Sellers believes that the work Pruitt completed in that case is a task that lasts forever in the law profession.

“Lisa was really acting on behalf of myself as the legal advisor for gender to undertake some preliminary investigative work,” Sellers said. “She did the work, did it professionally enough that you can see the result down the line [and] allowed us to really consolidate some of our investigative leads and witness leads.”

Pruitt said that without her education, the drive to vindicate the witnesses of the Akayesu case would not have led to any further developments in the case.

“I did what lawyers do; I applied the law to the facts. Maybe I went a little bit beyond that in my advocacy in taking the women seriously,” Pruitt said. “I’m proudest that I took the women seriously when no one else was.”

The witnesses, depicted as HH, JJ and OO in “The Uncondemned,” made major contributions to the story. Guided by their social worker and an NGO activist, the women testified against Akayesu and took the spotlight alongside Pruitt in the documentary.

“It’s never easy for victims of crime to get up and tell their stories, [and] by the time we were in Rwanda and meeting the women, I held them in much higher regard than I might have even thought to do so before seeing the film,” Pruitt said. “They are just absolutely the ultimate heroes of this [story].”

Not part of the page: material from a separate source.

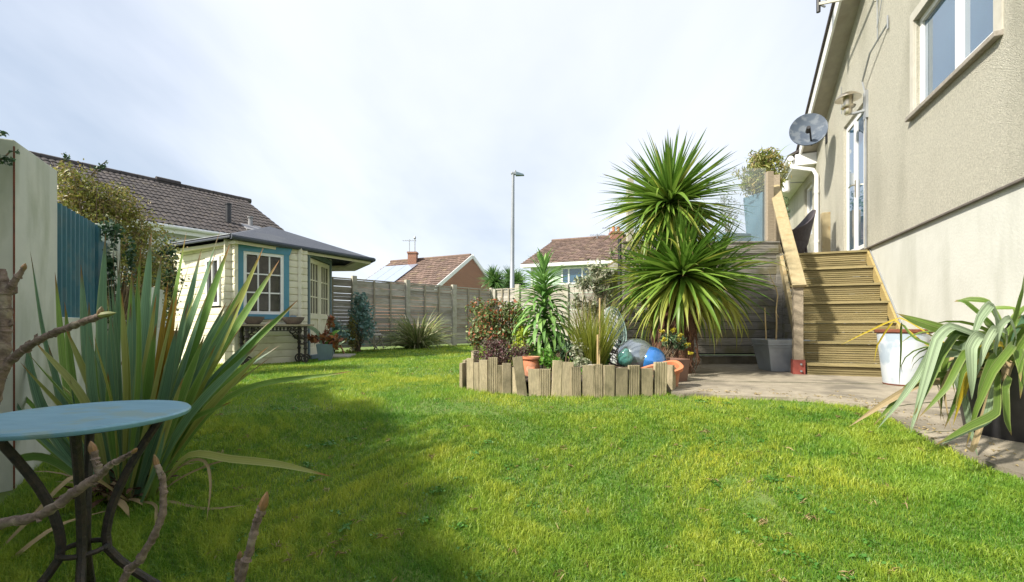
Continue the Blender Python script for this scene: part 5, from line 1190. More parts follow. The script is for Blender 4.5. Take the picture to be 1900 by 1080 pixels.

Mitchell agrees that recognizing the witnesses’ bravery is of the utmost importance, but she also considers how vital the role Pruitt played was in the success of this never-before-told story.

“One of the things [about] Lisa’s storyline [is] that it [is] about redemption, and about that moment when you become yourself again,” Mitchell said. “[The witnesses] are not [just] ‘women who were sexually terrorized during this genocide — they’re people who changed history. There is no single hero, but [the] Lisa Pruitt [story] is the soul of the film.”